◆ Dataset content:
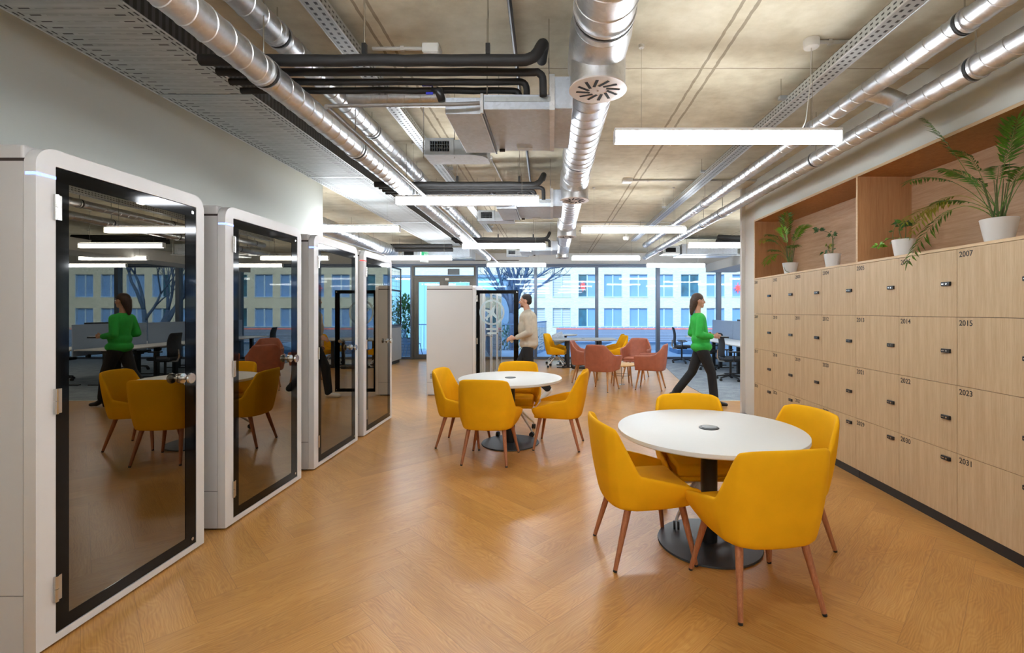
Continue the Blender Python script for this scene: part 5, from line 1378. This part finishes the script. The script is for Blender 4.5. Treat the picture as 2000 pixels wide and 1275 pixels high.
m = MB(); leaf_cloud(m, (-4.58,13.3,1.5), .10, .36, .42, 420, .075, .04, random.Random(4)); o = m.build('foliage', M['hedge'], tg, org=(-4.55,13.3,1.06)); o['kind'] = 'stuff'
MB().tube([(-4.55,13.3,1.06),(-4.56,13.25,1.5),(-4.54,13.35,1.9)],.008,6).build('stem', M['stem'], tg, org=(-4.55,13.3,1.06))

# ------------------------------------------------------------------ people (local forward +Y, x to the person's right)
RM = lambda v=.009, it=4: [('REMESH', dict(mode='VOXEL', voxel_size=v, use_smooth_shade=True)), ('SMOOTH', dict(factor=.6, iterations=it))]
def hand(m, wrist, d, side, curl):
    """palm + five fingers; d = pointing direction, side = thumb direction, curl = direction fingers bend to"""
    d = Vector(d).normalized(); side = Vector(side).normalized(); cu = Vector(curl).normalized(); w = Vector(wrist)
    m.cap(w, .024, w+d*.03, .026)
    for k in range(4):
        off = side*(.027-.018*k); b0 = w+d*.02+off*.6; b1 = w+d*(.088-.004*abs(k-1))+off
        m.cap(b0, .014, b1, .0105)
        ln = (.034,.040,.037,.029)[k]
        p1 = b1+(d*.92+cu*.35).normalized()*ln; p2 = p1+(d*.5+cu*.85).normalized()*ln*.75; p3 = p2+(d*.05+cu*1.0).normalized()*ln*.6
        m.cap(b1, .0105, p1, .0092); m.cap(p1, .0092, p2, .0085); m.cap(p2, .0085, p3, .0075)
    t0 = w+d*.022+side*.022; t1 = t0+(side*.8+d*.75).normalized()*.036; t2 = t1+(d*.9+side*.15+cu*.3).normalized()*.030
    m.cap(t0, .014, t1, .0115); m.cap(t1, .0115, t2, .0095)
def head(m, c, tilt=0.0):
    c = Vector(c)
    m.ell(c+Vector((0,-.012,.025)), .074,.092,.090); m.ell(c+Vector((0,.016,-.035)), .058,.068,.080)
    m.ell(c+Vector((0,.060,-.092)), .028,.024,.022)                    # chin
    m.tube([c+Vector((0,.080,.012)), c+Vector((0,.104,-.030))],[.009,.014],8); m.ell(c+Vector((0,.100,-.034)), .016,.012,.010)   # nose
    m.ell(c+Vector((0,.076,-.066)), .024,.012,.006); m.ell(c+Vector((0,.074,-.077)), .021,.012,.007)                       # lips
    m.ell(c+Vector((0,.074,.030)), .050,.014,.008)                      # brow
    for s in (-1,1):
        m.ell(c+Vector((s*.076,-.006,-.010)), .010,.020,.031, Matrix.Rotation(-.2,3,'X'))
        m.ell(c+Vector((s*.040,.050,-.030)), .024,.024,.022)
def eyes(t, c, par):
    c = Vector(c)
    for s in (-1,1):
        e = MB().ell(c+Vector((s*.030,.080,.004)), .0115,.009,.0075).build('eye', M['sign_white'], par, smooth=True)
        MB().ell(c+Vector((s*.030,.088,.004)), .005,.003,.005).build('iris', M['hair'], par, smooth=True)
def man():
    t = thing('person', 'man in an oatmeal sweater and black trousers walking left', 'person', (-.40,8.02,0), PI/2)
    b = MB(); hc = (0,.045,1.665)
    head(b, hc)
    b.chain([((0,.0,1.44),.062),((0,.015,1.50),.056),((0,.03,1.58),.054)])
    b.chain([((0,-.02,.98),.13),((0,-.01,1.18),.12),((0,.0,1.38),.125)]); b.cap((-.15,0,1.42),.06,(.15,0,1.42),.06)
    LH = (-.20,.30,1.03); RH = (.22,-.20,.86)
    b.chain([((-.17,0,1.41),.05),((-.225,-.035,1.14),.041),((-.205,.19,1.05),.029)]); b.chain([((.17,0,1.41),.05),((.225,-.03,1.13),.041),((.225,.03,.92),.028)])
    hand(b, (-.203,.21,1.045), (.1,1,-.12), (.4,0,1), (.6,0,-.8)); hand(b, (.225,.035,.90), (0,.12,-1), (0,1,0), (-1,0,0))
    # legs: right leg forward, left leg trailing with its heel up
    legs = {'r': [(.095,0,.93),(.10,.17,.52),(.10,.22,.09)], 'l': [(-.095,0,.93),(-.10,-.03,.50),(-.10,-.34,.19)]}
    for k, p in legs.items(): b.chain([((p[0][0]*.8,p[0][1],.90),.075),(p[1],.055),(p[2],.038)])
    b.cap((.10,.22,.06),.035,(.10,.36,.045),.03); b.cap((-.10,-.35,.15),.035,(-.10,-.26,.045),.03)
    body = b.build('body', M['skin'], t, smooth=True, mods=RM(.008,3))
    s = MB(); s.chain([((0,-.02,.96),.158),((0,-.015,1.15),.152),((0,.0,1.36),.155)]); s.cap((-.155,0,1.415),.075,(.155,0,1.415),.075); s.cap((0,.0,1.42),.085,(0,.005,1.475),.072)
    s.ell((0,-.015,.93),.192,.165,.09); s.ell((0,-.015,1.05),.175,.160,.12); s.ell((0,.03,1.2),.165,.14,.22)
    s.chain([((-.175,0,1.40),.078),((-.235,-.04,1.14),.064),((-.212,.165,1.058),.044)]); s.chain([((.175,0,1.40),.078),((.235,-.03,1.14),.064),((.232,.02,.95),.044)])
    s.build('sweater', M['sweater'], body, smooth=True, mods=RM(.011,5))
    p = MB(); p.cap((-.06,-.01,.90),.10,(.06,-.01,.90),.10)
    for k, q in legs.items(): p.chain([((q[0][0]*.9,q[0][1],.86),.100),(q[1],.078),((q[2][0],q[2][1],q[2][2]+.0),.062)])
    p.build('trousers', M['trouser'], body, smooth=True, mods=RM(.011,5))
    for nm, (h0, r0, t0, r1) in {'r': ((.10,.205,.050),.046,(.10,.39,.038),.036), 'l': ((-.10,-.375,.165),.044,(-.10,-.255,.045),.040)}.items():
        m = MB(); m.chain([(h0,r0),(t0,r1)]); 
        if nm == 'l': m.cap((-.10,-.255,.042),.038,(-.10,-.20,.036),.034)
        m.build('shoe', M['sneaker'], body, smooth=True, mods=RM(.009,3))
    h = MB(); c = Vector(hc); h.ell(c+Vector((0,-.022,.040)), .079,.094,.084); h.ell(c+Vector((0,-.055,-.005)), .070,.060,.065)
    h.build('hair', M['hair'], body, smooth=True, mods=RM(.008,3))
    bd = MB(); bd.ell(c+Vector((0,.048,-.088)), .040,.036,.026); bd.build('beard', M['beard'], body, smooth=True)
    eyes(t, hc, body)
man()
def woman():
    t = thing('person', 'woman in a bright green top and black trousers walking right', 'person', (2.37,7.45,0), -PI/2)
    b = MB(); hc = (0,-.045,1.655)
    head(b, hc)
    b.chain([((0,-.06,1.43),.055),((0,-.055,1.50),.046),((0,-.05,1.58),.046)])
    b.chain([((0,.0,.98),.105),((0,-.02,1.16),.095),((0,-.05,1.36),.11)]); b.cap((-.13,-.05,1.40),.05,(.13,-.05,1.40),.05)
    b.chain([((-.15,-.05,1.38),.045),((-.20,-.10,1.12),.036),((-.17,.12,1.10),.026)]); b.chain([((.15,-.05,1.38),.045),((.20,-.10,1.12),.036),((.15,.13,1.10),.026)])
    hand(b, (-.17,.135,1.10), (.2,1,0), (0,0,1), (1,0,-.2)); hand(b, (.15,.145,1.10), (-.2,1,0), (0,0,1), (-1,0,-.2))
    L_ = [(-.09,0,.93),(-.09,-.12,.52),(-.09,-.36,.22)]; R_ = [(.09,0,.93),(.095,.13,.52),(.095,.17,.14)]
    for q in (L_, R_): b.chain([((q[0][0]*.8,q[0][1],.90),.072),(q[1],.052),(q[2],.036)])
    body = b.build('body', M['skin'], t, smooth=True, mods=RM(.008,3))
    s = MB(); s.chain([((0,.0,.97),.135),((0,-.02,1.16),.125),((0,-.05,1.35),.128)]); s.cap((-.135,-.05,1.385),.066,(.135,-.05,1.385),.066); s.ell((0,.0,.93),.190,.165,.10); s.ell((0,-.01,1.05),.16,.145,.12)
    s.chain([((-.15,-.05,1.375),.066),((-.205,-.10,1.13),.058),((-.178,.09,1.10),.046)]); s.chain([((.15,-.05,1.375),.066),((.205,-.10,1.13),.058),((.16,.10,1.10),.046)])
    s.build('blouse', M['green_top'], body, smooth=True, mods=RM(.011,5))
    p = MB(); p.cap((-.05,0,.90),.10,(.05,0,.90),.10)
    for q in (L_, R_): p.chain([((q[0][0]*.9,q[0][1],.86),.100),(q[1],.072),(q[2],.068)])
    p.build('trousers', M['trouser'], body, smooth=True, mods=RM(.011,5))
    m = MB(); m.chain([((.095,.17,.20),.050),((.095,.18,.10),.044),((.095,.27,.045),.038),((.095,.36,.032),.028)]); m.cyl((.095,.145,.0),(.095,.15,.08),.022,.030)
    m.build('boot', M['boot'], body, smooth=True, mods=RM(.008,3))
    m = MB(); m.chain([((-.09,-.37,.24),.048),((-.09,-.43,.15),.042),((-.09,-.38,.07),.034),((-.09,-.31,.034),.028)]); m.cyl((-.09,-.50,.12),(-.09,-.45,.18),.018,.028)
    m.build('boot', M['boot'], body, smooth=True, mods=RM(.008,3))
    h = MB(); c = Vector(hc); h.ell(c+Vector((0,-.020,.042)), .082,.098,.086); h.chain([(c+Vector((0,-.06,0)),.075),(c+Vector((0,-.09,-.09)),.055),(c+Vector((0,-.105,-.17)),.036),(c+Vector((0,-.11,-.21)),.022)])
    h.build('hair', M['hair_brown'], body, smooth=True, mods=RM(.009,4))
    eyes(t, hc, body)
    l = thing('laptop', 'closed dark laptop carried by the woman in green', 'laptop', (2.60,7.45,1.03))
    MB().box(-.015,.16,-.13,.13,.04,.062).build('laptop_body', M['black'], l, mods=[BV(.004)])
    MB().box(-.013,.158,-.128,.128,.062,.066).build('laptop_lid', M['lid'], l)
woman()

◆ What is asked:
Pictures stay out. Print the data exactly, from its first line through the line containing "M['stem'], tg, org=(-4.55,13.3,1.06))".

◆ Answer to this problem:
Continue the Blender Python script for this scene: part 5, from line 1378. This part finishes the script. The script is for Blender 4.5. Treat the picture as 2000 pixels wide and 1275 pixels high.
m = MB(); leaf_cloud(m, (-4.58,13.3,1.5), .10, .36, .42, 420, .075, .04, random.Random(4)); o = m.build('foliage', M['hedge'], tg, org=(-4.55,13.3,1.06)); o['kind'] = 'stuff'
MB().tube([(-4.55,13.3,1.06),(-4.56,13.25,1.5),(-4.54,13.35,1.9)],.008,6).build('stem', M['stem'], tg, org=(-4.55,13.3,1.06))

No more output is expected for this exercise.